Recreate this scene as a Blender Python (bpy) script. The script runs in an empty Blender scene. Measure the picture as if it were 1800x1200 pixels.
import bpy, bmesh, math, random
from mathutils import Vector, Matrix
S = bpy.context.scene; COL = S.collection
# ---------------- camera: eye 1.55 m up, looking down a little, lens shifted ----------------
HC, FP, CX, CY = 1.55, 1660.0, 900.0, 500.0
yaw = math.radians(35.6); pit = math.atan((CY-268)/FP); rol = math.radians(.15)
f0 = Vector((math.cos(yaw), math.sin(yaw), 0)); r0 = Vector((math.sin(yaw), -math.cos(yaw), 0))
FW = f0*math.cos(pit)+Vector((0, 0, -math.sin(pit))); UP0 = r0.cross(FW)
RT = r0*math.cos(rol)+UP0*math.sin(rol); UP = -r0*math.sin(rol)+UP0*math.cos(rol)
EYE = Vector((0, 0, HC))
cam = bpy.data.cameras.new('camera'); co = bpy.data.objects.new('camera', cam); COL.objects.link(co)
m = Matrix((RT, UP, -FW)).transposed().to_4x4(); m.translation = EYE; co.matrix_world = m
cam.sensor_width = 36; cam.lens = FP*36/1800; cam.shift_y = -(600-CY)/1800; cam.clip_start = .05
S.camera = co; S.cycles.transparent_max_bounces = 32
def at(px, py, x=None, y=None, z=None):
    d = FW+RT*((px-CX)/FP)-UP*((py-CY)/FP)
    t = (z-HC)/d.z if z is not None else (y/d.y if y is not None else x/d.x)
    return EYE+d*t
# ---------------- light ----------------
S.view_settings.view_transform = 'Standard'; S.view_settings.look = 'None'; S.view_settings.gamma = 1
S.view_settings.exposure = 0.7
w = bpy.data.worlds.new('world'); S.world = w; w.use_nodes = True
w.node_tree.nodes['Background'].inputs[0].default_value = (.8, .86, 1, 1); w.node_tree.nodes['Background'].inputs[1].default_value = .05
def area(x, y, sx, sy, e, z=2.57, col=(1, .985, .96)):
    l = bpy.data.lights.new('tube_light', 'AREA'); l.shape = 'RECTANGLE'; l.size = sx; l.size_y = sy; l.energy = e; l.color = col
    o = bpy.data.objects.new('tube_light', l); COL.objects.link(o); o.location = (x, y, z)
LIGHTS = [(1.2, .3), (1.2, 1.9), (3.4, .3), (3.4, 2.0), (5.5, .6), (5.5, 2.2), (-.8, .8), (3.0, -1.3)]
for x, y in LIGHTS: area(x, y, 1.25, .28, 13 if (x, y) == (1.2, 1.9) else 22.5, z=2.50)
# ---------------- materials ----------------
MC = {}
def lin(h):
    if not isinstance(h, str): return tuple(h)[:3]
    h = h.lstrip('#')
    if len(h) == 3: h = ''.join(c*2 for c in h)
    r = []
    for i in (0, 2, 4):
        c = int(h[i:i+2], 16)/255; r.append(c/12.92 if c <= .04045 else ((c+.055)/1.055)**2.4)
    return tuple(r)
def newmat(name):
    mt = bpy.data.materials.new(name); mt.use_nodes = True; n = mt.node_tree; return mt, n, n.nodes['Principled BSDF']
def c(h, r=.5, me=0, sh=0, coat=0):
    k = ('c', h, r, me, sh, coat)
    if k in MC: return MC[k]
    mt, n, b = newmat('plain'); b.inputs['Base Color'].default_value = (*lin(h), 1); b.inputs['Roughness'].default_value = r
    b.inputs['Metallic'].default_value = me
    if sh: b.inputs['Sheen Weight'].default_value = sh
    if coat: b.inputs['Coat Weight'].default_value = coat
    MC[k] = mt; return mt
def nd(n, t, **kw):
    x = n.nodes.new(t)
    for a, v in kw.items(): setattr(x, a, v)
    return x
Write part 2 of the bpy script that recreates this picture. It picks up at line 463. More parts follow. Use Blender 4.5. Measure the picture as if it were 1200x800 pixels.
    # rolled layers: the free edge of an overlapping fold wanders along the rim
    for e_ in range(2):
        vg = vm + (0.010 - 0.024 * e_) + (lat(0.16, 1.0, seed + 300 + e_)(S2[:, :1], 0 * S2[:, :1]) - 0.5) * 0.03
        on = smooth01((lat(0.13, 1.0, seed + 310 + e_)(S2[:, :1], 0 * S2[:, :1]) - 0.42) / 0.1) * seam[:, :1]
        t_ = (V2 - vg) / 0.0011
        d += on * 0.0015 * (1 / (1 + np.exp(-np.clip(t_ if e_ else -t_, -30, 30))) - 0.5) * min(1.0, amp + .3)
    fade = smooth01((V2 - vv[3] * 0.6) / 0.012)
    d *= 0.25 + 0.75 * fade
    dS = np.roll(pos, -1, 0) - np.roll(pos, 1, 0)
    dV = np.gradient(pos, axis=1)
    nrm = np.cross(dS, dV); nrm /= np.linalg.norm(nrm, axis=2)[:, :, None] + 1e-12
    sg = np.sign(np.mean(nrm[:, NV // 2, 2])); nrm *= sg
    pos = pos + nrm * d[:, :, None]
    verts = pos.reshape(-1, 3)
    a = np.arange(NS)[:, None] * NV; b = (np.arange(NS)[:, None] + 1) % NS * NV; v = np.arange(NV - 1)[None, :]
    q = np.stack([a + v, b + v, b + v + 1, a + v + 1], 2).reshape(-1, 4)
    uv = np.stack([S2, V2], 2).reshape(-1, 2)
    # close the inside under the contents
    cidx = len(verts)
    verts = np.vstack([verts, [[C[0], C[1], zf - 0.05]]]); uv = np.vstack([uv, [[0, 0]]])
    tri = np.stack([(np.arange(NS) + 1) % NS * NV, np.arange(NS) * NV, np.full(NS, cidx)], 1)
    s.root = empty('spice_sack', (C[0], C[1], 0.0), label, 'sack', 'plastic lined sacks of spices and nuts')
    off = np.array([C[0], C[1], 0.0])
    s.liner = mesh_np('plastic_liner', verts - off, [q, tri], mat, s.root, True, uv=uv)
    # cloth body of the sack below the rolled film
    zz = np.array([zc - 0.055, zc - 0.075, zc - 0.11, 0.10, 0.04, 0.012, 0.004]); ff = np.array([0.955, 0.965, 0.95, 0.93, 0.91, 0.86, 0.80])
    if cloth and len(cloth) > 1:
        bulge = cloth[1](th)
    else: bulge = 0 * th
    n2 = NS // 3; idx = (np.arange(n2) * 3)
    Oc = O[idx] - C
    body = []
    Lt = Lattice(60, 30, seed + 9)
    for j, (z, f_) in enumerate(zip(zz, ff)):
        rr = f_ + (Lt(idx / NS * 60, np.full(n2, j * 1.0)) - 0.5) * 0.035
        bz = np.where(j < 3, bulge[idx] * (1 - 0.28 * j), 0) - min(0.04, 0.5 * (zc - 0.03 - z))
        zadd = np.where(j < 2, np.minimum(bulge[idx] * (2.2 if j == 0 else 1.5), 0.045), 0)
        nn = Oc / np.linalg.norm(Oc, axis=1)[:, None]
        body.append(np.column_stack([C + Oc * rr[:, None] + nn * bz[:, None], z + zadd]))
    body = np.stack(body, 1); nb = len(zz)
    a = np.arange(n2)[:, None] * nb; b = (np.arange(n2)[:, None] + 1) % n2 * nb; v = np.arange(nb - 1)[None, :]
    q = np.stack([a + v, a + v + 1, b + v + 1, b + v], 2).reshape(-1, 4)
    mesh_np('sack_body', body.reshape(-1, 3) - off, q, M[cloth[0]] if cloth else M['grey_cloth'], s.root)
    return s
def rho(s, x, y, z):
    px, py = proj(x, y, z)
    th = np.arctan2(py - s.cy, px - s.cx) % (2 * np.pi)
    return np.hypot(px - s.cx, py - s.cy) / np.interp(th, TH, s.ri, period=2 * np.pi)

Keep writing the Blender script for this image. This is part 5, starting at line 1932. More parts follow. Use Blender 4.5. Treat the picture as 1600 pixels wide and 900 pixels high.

--------------------

→ **Aim of the exercise**: Exactly reproduce every line of the records.

→ **Response to the exercise**:
Recreate this scene as a Blender Python (bpy) script. The script runs in an empty Blender scene. Measure the picture as if it were 1800x1200 pixels.
import bpy, bmesh, math, random
from mathutils import Vector, Matrix
S = bpy.context.scene; COL = S.collection
# ---------------- camera: eye 1.55 m up, looking down a little, lens shifted ----------------
HC, FP, CX, CY = 1.55, 1660.0, 900.0, 500.0
yaw = math.radians(35.6); pit = math.atan((CY-268)/FP); rol = math.radians(.15)
f0 = Vector((math.cos(yaw), math.sin(yaw), 0)); r0 = Vector((math.sin(yaw), -math.cos(yaw), 0))
FW = f0*math.cos(pit)+Vector((0, 0, -math.sin(pit))); UP0 = r0.cross(FW)
RT = r0*math.cos(rol)+UP0*math.sin(rol); UP = -r0*math.sin(rol)+UP0*math.cos(rol)
EYE = Vector((0, 0, HC))
cam = bpy.data.cameras.new('camera'); co = bpy.data.objects.new('camera', cam); COL.objects.link(co)
m = Matrix((RT, UP, -FW)).transposed().to_4x4(); m.translation = EYE; co.matrix_world = m
cam.sensor_width = 36; cam.lens = FP*36/1800; cam.shift_y = -(600-CY)/1800; cam.clip_start = .05
S.camera = co; S.cycles.transparent_max_bounces = 32
def at(px, py, x=None, y=None, z=None):
    d = FW+RT*((px-CX)/FP)-UP*((py-CY)/FP)
    t = (z-HC)/d.z if z is not None else (y/d.y if y is not None else x/d.x)
    return EYE+d*t
# ---------------- light ----------------
S.view_settings.view_transform = 'Standard'; S.view_settings.look = 'None'; S.view_settings.gamma = 1
S.view_settings.exposure = 0.7
w = bpy.data.worlds.new('world'); S.world = w; w.use_nodes = True
w.node_tree.nodes['Background'].inputs[0].default_value = (.8, .86, 1, 1); w.node_tree.nodes['Background'].inputs[1].default_value = .05
def area(x, y, sx, sy, e, z=2.57, col=(1, .985, .96)):
    l = bpy.data.lights.new('tube_light', 'AREA'); l.shape = 'RECTANGLE'; l.size = sx; l.size_y = sy; l.energy = e; l.color = col
    o = bpy.data.objects.new('tube_light', l); COL.objects.link(o); o.location = (x, y, z)
LIGHTS = [(1.2, .3), (1.2, 1.9), (3.4, .3), (3.4, 2.0), (5.5, .6), (5.5, 2.2), (-.8, .8), (3.0, -1.3)]
for x, y in LIGHTS: area(x, y, 1.25, .28, 13 if (x, y) == (1.2, 1.9) else 22.5, z=2.50)
# ---------------- materials ----------------
MC = {}
def lin(h):
    if not isinstance(h, str): return tuple(h)[:3]
    h = h.lstrip('#')
    if len(h) == 3: h = ''.join(c*2 for c in h)
    r = []
    for i in (0, 2, 4):
        c = int(h[i:i+2], 16)/255; r.append(c/12.92 if c <= .04045 else ((c+.055)/1.055)**2.4)
    return tuple(r)
def newmat(name):
    mt = bpy.data.materials.new(name); mt.use_nodes = True; n = mt.node_tree; return mt, n, n.nodes['Principled BSDF']
def c(h, r=.5, me=0, sh=0, coat=0):
    k = ('c', h, r, me, sh, coat)
    if k in MC: return MC[k]
    mt, n, b = newmat('plain'); b.inputs['Base Color'].default_value = (*lin(h), 1); b.inputs['Roughness'].default_value = r
    b.inputs['Metallic'].default_value = me
    if sh: b.inputs['Sheen Weight'].default_value = sh
    if coat: b.inputs['Coat Weight'].default_value = coat
    MC[k] = mt; return mt
def nd(n, t, **kw):
    x = n.nodes.new(t)
    for a, v in kw.items(): setattr(x, a, v)
    return x
Write part 2 of the bpy script that recreates this picture. It picks up at line 463. More parts follow. Use Blender 4.5. Measure the picture as if it were 1200x800 pixels.
    # rolled layers: the free edge of an overlapping fold wanders along the rim
    for e_ in range(2):
        vg = vm + (0.010 - 0.024 * e_) + (lat(0.16, 1.0, seed + 300 + e_)(S2[:, :1], 0 * S2[:, :1]) - 0.5) * 0.03
        on = smooth01((lat(0.13, 1.0, seed + 310 + e_)(S2[:, :1], 0 * S2[:, :1]) - 0.42) / 0.1) * seam[:, :1]
        t_ = (V2 - vg) / 0.0011
        d += on * 0.0015 * (1 / (1 + np.exp(-np.clip(t_ if e_ else -t_, -30, 30))) - 0.5) * min(1.0, amp + .3)
    fade = smooth01((V2 - vv[3] * 0.6) / 0.012)
    d *= 0.25 + 0.75 * fade
    dS = np.roll(pos, -1, 0) - np.roll(pos, 1, 0)
    dV = np.gradient(pos, axis=1)
    nrm = np.cross(dS, dV); nrm /= np.linalg.norm(nrm, axis=2)[:, :, None] + 1e-12
    sg = np.sign(np.mean(nrm[:, NV // 2, 2])); nrm *= sg
    pos = pos + nrm * d[:, :, None]
    verts = pos.reshape(-1, 3)
    a = np.arange(NS)[:, None] * NV; b = (np.arange(NS)[:, None] + 1) % NS * NV; v = np.arange(NV - 1)[None, :]
    q = np.stack([a + v, b + v, b + v + 1, a + v + 1], 2).reshape(-1, 4)
    uv = np.stack([S2, V2], 2).reshape(-1, 2)
    # close the inside under the contents
    cidx = len(verts)
    verts = np.vstack([verts, [[C[0], C[1], zf - 0.05]]]); uv = np.vstack([uv, [[0, 0]]])
    tri = np.stack([(np.arange(NS) + 1) % NS * NV, np.arange(NS) * NV, np.full(NS, cidx)], 1)
    s.root = empty('spice_sack', (C[0], C[1], 0.0), label, 'sack', 'plastic lined sacks of spices and nuts')
    off = np.array([C[0], C[1], 0.0])
    s.liner = mesh_np('plastic_liner', verts - off, [q, tri], mat, s.root, True, uv=uv)
    # cloth body of the sack below the rolled film
    zz = np.array([zc - 0.055, zc - 0.075, zc - 0.11, 0.10, 0.04, 0.012, 0.004]); ff = np.array([0.955, 0.965, 0.95, 0.93, 0.91, 0.86, 0.80])
    if cloth and len(cloth) > 1:
        bulge = cloth[1](th)
    else: bulge = 0 * th
    n2 = NS // 3; idx = (np.arange(n2) * 3)
    Oc = O[idx] - C
    body = []
    Lt = Lattice(60, 30, seed + 9)
    for j, (z, f_) in enumerate(zip(zz, ff)):
        rr = f_ + (Lt(idx / NS * 60, np.full(n2, j * 1.0)) - 0.5) * 0.035
        bz = np.where(j < 3, bulge[idx] * (1 - 0.28 * j), 0) - min(0.04, 0.5 * (zc - 0.03 - z))
        zadd = np.where(j < 2, np.minimum(bulge[idx] * (2.2 if j == 0 else 1.5), 0.045), 0)
        nn = Oc / np.linalg.norm(Oc, axis=1)[:, None]
        body.append(np.column_stack([C + Oc * rr[:, None] + nn * bz[:, None], z + zadd]))
    body = np.stack(body, 1); nb = len(zz)
    a = np.arange(n2)[:, None] * nb; b = (np.arange(n2)[:, None] + 1) % n2 * nb; v = np.arange(nb - 1)[None, :]
    q = np.stack([a + v, a + v + 1, b + v + 1, b + v], 2).reshape(-1, 4)
    mesh_np('sack_body', body.reshape(-1, 3) - off, q, M[cloth[0]] if cloth else M['grey_cloth'], s.root)
    return s
def rho(s, x, y, z):
    px, py = proj(x, y, z)
    th = np.arctan2(py - s.cy, px - s.cx) % (2 * np.pi)
    return np.hypot(px - s.cx, py - s.cy) / np.interp(th, TH, s.ri, period=2 * np.pi)

Keep writing the Blender script for this image. This is part 5, starting at line 1932. More parts follow. Use Blender 4.5. Treat the picture as 1600 pixels wide and 900 pixels high.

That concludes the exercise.